Hesíodo aconselhava não semear no dia 13. A refeição com treze
pessoas é que me parece reminiscência da Última Ceia de Jesus
Cristo com os doze apóstolos. Em Cabala, Numerologia, Macumba,
Catimbó, Magia Negra, o 13 é um elemento que atrai o mal, o
contrário, o às avessas (Superstições e costumes.
Rio de Janeiro: Ed. Antunes, 1958).
O sal derramado na
mesa mantém seu discreto poder ameaçador. Na Ceia larga,
Leonardo da Vinci retratou Judas com o saleiro entornado. O sal é a
conservação, a durabilidade, a garantia. Derramado sugere a
esterilidade, a morte da vida, o abandono vital. Chão salgado,
improdutivo, decretado para o solo das casas arrasadas aos criminosos
de lesa-majestade. É uma notória ameaça de infelicidades.
Cruzar o talher é
repetir materialmente a cruz, signo da Morte, o Tau anunciador
do Destino inexorável, Ananke. Os objetos cruzados significam o Fim.

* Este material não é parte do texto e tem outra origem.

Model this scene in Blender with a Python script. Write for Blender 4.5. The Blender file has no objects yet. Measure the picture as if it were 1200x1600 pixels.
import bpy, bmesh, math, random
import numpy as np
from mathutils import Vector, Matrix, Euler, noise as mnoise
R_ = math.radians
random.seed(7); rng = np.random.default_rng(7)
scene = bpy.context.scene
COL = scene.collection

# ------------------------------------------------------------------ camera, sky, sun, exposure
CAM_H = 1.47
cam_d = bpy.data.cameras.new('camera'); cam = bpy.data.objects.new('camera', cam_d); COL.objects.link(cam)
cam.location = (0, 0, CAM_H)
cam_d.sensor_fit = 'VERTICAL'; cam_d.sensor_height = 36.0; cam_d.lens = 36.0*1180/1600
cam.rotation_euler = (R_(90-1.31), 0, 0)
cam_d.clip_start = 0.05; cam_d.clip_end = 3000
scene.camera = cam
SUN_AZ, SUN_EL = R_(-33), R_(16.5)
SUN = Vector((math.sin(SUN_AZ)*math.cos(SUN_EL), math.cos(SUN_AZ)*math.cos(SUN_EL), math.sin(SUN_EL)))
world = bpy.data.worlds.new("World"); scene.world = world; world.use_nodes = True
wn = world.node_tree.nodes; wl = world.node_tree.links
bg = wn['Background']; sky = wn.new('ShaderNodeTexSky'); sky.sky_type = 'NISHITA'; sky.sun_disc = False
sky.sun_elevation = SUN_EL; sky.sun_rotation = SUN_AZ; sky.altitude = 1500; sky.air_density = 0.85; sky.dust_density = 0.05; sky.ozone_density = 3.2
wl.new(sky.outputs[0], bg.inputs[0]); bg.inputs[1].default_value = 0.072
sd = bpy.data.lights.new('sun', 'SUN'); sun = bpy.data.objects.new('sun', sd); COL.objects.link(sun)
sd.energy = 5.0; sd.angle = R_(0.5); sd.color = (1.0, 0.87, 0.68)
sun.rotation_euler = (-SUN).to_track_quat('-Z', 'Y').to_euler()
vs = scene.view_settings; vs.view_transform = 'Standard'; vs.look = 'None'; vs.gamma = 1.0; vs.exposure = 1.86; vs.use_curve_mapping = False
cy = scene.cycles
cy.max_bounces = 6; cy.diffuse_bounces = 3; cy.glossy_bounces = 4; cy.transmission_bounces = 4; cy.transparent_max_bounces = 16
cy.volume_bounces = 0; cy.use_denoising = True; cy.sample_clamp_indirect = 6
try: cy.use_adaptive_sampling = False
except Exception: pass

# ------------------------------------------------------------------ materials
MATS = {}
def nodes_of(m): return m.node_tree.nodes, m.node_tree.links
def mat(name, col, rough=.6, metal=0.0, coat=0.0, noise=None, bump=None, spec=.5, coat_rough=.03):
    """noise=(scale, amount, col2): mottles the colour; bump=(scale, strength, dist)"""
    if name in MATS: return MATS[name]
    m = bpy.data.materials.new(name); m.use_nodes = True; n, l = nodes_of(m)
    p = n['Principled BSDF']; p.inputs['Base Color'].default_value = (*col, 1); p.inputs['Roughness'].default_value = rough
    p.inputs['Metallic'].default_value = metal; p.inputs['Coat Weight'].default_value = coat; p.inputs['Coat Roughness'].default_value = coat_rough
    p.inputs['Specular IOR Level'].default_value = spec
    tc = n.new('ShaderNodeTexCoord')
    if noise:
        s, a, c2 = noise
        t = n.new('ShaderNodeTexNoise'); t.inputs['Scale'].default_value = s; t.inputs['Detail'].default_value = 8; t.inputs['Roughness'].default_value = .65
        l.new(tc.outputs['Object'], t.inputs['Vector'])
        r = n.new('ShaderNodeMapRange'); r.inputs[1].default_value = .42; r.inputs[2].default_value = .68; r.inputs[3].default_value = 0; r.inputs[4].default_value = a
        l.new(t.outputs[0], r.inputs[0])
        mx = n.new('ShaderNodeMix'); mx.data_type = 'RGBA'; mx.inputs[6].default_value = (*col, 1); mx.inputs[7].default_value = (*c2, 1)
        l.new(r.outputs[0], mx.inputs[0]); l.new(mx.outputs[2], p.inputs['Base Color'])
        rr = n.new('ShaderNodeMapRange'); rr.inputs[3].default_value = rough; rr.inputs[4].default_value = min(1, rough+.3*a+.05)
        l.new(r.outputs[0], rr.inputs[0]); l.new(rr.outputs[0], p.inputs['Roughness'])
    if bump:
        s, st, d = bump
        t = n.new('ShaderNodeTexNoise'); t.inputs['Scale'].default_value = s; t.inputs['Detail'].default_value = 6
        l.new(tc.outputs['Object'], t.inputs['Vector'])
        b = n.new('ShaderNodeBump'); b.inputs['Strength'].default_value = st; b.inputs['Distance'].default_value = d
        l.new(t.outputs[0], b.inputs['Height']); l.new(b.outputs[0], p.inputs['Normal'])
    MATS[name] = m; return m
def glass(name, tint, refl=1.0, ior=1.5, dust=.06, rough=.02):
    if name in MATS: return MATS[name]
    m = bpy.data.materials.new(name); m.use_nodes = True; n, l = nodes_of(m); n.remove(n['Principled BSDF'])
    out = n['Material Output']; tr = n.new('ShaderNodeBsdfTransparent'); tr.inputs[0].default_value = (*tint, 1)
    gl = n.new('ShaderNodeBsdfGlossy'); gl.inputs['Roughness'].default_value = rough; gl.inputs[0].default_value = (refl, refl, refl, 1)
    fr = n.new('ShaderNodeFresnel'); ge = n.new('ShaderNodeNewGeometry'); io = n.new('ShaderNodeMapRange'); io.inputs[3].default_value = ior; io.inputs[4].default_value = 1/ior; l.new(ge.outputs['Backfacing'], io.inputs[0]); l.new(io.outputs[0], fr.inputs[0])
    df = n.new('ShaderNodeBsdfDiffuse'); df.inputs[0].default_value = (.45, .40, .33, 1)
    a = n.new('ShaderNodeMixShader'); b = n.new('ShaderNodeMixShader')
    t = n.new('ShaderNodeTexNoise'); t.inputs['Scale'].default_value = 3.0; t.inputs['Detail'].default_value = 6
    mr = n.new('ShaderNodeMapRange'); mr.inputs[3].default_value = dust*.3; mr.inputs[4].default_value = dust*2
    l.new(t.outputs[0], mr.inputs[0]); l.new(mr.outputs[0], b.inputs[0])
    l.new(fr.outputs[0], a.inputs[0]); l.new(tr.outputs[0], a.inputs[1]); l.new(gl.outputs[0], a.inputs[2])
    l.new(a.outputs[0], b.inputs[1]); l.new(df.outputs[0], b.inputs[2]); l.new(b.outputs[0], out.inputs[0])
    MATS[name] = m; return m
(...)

Braços cruzados, posição da impossibilidade agente. Marcada com
uma cruz, a coisa está votada ao desaparecimento. Sinal de anulação
mágica. Evitam cruzar as mãos quando quatro pessoas se despedem.
Cruzar os dedos quando se mente (superstição europeia) é dissipar
o pecado da mentira. Matá-lo. Cruzar as pernas no quarto da
parturiente retarda indefinidamente o nascimento da criança. Assim
fez a deusa Ilítia para que Hércules não nascesse logo. Desenhada
na madeira das portas e janelas os espectros não passarão. No
interior de Pernambuco, Bahia, Piauí, Goiás, pintam-na para afastar
as epidemias (Arthur Neiva e Belisário Pena, Viagem científica,
Rio de Janeiro, 1916. A viagem realizou-se em 1912). Com os talheres
intencionalmente cruzados nunca mais se reunirão os mesmos
convidados. A superstição do Tau e da Cruz é anterior a Jesus
Cristo. O suplício do Gólgota universalizou a condenação da cruz
que, pela ambivalência natural, é apotropaica, libertadora de
malefícios, assombro dos demônios, penhor da paz. Mas é visível a
imagem de fim, término, acabamento definitivo. Limite. A
sexta-feira era jour néfaste por toda a Europa. Dia em que
Jesus Cristo morreu. Reunião de bruxas e lobisomens. Na noite da
sexta-feira cumprem os encantados o tenebroso destino punitivo. É o
Dia de Vênus, com minúcias e rigores. Nas velhas Macumbas é
dedicado a Obatalá, Orixalá, Iemanjá, Iansam. No Catimbó,
entretanto, é dia benévolo, de fumaça às direitas, para o
bem. Mas, para a maioria, viajar, mudar-se, começar negócio de
vulto, oferecer recepção, iniciar campanha política numa
sexta-feira é arriscar ao fracasso todos os empreendimentos
planejados. Sexta-feira, 13 do mês, é dia perigosamente condenado.
Há quem tenha a
sexta-feira como dia indicado para as felicidades em negócio, amor,
viagens, trabalhos iniciais. Mas é minoria insignificante. O temor
da sexta-feira é ainda na Europa uma constante terrível. Radford
conta que em 1931 dois transatlânticos não partiram no dia marcado
porque os passageiros em massa protestaram veementemente por ser uma
sexta-feira. Mesmo a Good Friday inglesa. Os navios partiram um
minuto depois da meia-noite. Já era o sábado. O agouro passara.
Esses superstitions
passangers de 1931 davam todas as razões do Marquês d’Argens.